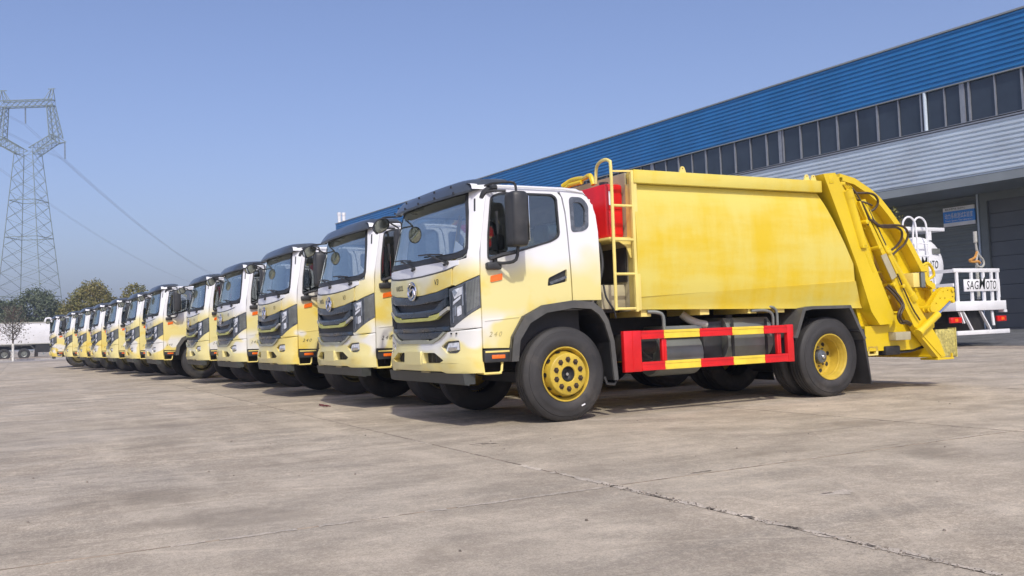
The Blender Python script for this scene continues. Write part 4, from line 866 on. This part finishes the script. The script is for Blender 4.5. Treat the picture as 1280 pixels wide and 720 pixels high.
for k in range(420):
    x, y = -1.93+rs.gauss(0, .018), rs.uniform(-9.5, -4.7); q = rs.uniform(.003, .009)
    if k > 330: x, y = rs.uniform(-8, 5), rs.uniform(-8.5, 0); q = rs.uniform(.004, .011)
    c_ = [(x+q*math.cos(a)*rs.uniform(.7, 1.2), y+q*math.sin(a)*rs.uniform(.7, 1.2)) for a in (0, 1.3, 2.5, 3.8, 5.1)]
    m.add([(a, b, .001) for a, b in c_]+[(x+(a-x)*.6, y+(b-y)*.6, .001+q*.8) for a, b in c_], [(i, (i+1) % 5, 5+(i+1) % 5, 5+i) for i in range(5)]+[(5,6,7,8,9)])
obj('pebbles', m, basic('pebble_grey', (.22, .19, .155), .9, var=.5, scale=30), yard, kind='stuff')
# broken spots in the concrete
DIRT = basic('broken_concrete', (.19, .16, .13), .95, var=.45, scale=30, bmp=.6)
for k, (x, y, s, lab) in enumerate(((-1.07,-5.90,.045,'small broken hole in the concrete at the lower right'), (-1.55,-2.28,.07,'flat dark patch on the concrete before the nearest front wheel'))):
    t = thing('concrete_patch', lab, 'patch', (0, 0, 0))
    for q in range(3):
        m = MB(); strip(m, 'x', y+(.018-.02*q)*(1+k), x-s*2+.07*q*(1+k*.3), x+s*(.2+.5*q), .008, .028+.03*k, .0034+.0012*q, 20+q+5*k); obj('broken_hollow', m, DIRT, t)
    m = MB(); strip(m, 'x', y, x-s*2.6, x+s*2.9, .05+.02*k, .10+.04*k, .0018, 40+k); obj('worn_patch', m, PALEC if k == 0 else CONC, t)
m = MB()
for q in range(5):
    tube(m, [(-1.37+.02*q+rs.uniform(-.03,.03), 3.68-.07*q, .012), (-1.36+rs.uniform(-.04,.04), 3.60-.06*q, .03), (-1.31+rs.uniform(-.03,.03), 3.52-.05*q, .014)], [.006, .012, .006], 6, sub=2)
tag(obj('crumpled_rag', m, basic('rag_red', (.10, .012, .018), .8, var=.5, scale=30)), 'small dark red crumpled rag lying on the concrete before the second truck', 'litter')
# dark apron in front of the hall
ASPH = concrete('apron_asphalt', (.14, .145, .15)); 
TH = R(4.4); P0 = Vector((28.04, 12.063, 0)); DS = Vector((-math.sin(TH), math.cos(TH), 0)); DN = Vector((-math.cos(TH), -math.sin(TH), 0))
def W(s, d, z): return tuple(P0+DS*s+DN*d+Vector((0, 0, z)))
m = MB(); m.add([W(-30,7.0,-.004), W(90,7.0,-.004), W(90,-3.4,.36), W(-30,-3.4,.36)], [(0,3,2,1)]); m.add([W(-30,7.0,-.02), W(90,7.0,-.02), W(90,7.0,-.004), W(-30,7.0,-.004)], [(0,1,2,3)]); obj('apron', m, ASPH, kind='structure')

# ------------------------------------------------------------------ factory hall
BLUE = basic('blue_cladding', (.020, .175, .44), .38, var=.08, scale=.6, dirt=((.05, .13, .30), .3), coat=.1)
SILV = basic('silver_cladding', (.53, .62, .70), .45, metal=0, var=.06, scale=.6, dirt=((.3, .29, .28), .3))
WALLG = basic('grey_green_cladding', (.155, .175, .168), .6, var=.08, scale=.8, dirt=((.10, .11, .11), .4))
DOORG = basic('sectional_door_grey', (.105, .113, .115), .5, var=.08, scale=.8, dirt=((.07, .08, .09), .4))
FASC = basic('fascia_grey', (.24, .27, .28), .5, var=.08, scale=.7)
PANE = basic('dark_window_glass', (.028, .038, .052), .10, var=.25, scale=.5, coat=.3)
ALU = basic('aluminium_frame', (.30, .32, .35), .4, metal=.4, var=.08)
hall = thing('factory_hall', 'long blue and silver corrugated factory hall with dark window band', 'factory', tuple(P0), 0)
def LW(s, d, z): p = Vector(W(s, d, z))-P0; return tuple(p)
S0, S1 = -14, 67.5
def ribs(m, z0, z1, d, pitch, depth, s0=S0, s1=S1, wav=False):
    n = max(1, round((z1-z0)/pitch)); p = (z1-z0)/n; pr = []
    for k in range(n):
        a = z0+k*p
        pr += [(a, 0), (a+p*.30, 0), (a+p*.45, depth), (a+p*.85, depth)]
    pr.append((z1, 0)); vs = []; 
    for z, q in pr: vs += [LW(s0, d+q, z), LW(s1, d+q, z)]
    m.add(vs, [(2*i, 2*i+2, 2*i+3, 2*i+1) for i in range(len(pr)-1)])
def slab3(m, s0, s1, d0, d1, z0, z1):
    p = [LW(s, d, z) for z in (z0, z1) for s, d in ((s0,d0),(s1,d0),(s1,d1),(s0,d1))]
    m.add(p, [(3,2,1,0),(4,5,6,7),(0,1,5,4),(1,2,6,5),(2,3,7,6),(3,0,4,7)])
m = MB(); ribs(m, 10.24, 12.40, .02, .19, .05); obj('blue_cladding', m, BLUE, hall)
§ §
• **The task**:
Reproduce the listing above exactly, excluding all pictures.

• **The reply**:
The Blender Python script for this scene continues. Write part 4, from line 866 on. This part finishes the script. The script is for Blender 4.5. Treat the picture as 1280 pixels wide and 720 pixels high.
for k in range(420):
    x, y = -1.93+rs.gauss(0, .018), rs.uniform(-9.5, -4.7); q = rs.uniform(.003, .009)
    if k > 330: x, y = rs.uniform(-8, 5), rs.uniform(-8.5, 0); q = rs.uniform(.004, .011)
    c_ = [(x+q*math.cos(a)*rs.uniform(.7, 1.2), y+q*math.sin(a)*rs.uniform(.7, 1.2)) for a in (0, 1.3, 2.5, 3.8, 5.1)]
    m.add([(a, b, .001) for a, b in c_]+[(x+(a-x)*.6, y+(b-y)*.6, .001+q*.8) for a, b in c_], [(i, (i+1) % 5, 5+(i+1) % 5, 5+i) for i in range(5)]+[(5,6,7,8,9)])
obj('pebbles', m, basic('pebble_grey', (.22, .19, .155), .9, var=.5, scale=30), yard, kind='stuff')
# broken spots in the concrete
DIRT = basic('broken_concrete', (.19, .16, .13), .95, var=.45, scale=30, bmp=.6)
for k, (x, y, s, lab) in enumerate(((-1.07,-5.90,.045,'small broken hole in the concrete at the lower right'), (-1.55,-2.28,.07,'flat dark patch on the concrete before the nearest front wheel'))):
    t = thing('concrete_patch', lab, 'patch', (0, 0, 0))
    for q in range(3):
        m = MB(); strip(m, 'x', y+(.018-.02*q)*(1+k), x-s*2+.07*q*(1+k*.3), x+s*(.2+.5*q), .008, .028+.03*k, .0034+.0012*q, 20+q+5*k); obj('broken_hollow', m, DIRT, t)
    m = MB(); strip(m, 'x', y, x-s*2.6, x+s*2.9, .05+.02*k, .10+.04*k, .0018, 40+k); obj('worn_patch', m, PALEC if k == 0 else CONC, t)
m = MB()
for q in range(5):
    tube(m, [(-1.37+.02*q+rs.uniform(-.03,.03), 3.68-.07*q, .012), (-1.36+rs.uniform(-.04,.04), 3.60-.06*q, .03), (-1.31+rs.uniform(-.03,.03), 3.52-.05*q, .014)], [.006, .012, .006], 6, sub=2)
tag(obj('crumpled_rag', m, basic('rag_red', (.10, .012, .018), .8, var=.5, scale=30)), 'small dark red crumpled rag lying on the concrete before the second truck', 'litter')
# dark apron in front of the hall
ASPH = concrete('apron_asphalt', (.14, .145, .15)); 
TH = R(4.4); P0 = Vector((28.04, 12.063, 0)); DS = Vector((-math.sin(TH), math.cos(TH), 0)); DN = Vector((-math.cos(TH), -math.sin(TH), 0))
def W(s, d, z): return tuple(P0+DS*s+DN*d+Vector((0, 0, z)))
m = MB(); m.add([W(-30,7.0,-.004), W(90,7.0,-.004), W(90,-3.4,.36), W(-30,-3.4,.36)], [(0,3,2,1)]); m.add([W(-30,7.0,-.02), W(90,7.0,-.02), W(90,7.0,-.004), W(-30,7.0,-.004)], [(0,1,2,3)]); obj('apron', m, ASPH, kind='structure')

# ------------------------------------------------------------------ factory hall
BLUE = basic('blue_cladding', (.020, .175, .44), .38, var=.08, scale=.6, dirt=((.05, .13, .30), .3), coat=.1)
SILV = basic('silver_cladding', (.53, .62, .70), .45, metal=0, var=.06, scale=.6, dirt=((.3, .29, .28), .3))
WALLG = basic('grey_green_cladding', (.155, .175, .168), .6, var=.08, scale=.8, dirt=((.10, .11, .11), .4))
DOORG = basic('sectional_door_grey', (.105, .113, .115), .5, var=.08, scale=.8, dirt=((.07, .08, .09), .4))
FASC = basic('fascia_grey', (.24, .27, .28), .5, var=.08, scale=.7)
PANE = basic('dark_window_glass', (.028, .038, .052), .10, var=.25, scale=.5, coat=.3)
ALU = basic('aluminium_frame', (.30, .32, .35), .4, metal=.4, var=.08)
hall = thing('factory_hall', 'long blue and silver corrugated factory hall with dark window band', 'factory', tuple(P0), 0)
def LW(s, d, z): p = Vector(W(s, d, z))-P0; return tuple(p)
S0, S1 = -14, 67.5
def ribs(m, z0, z1, d, pitch, depth, s0=S0, s1=S1, wav=False):
    n = max(1, round((z1-z0)/pitch)); p = (z1-z0)/n; pr = []
    for k in range(n):
        a = z0+k*p
        pr += [(a, 0), (a+p*.30, 0), (a+p*.45, depth), (a+p*.85, depth)]
    pr.append((z1, 0)); vs = []; 
    for z, q in pr: vs += [LW(s0, d+q, z), LW(s1, d+q, z)]
    m.add(vs, [(2*i, 2*i+2, 2*i+3, 2*i+1) for i in range(len(pr)-1)])
def slab3(m, s0, s1, d0, d1, z0, z1):
    p = [LW(s, d, z) for z in (z0, z1) for s, d in ((s0,d0),(s1,d0),(s1,d1),(s0,d1))]
    m.add(p, [(3,2,1,0),(4,5,6,7),(0,1,5,4),(1,2,6,5),(2,3,7,6),(3,0,4,7)])
m = MB(); ribs(m, 10.24, 12.40, .02, .19, .05); obj('blue_cladding', m, BLUE, hall)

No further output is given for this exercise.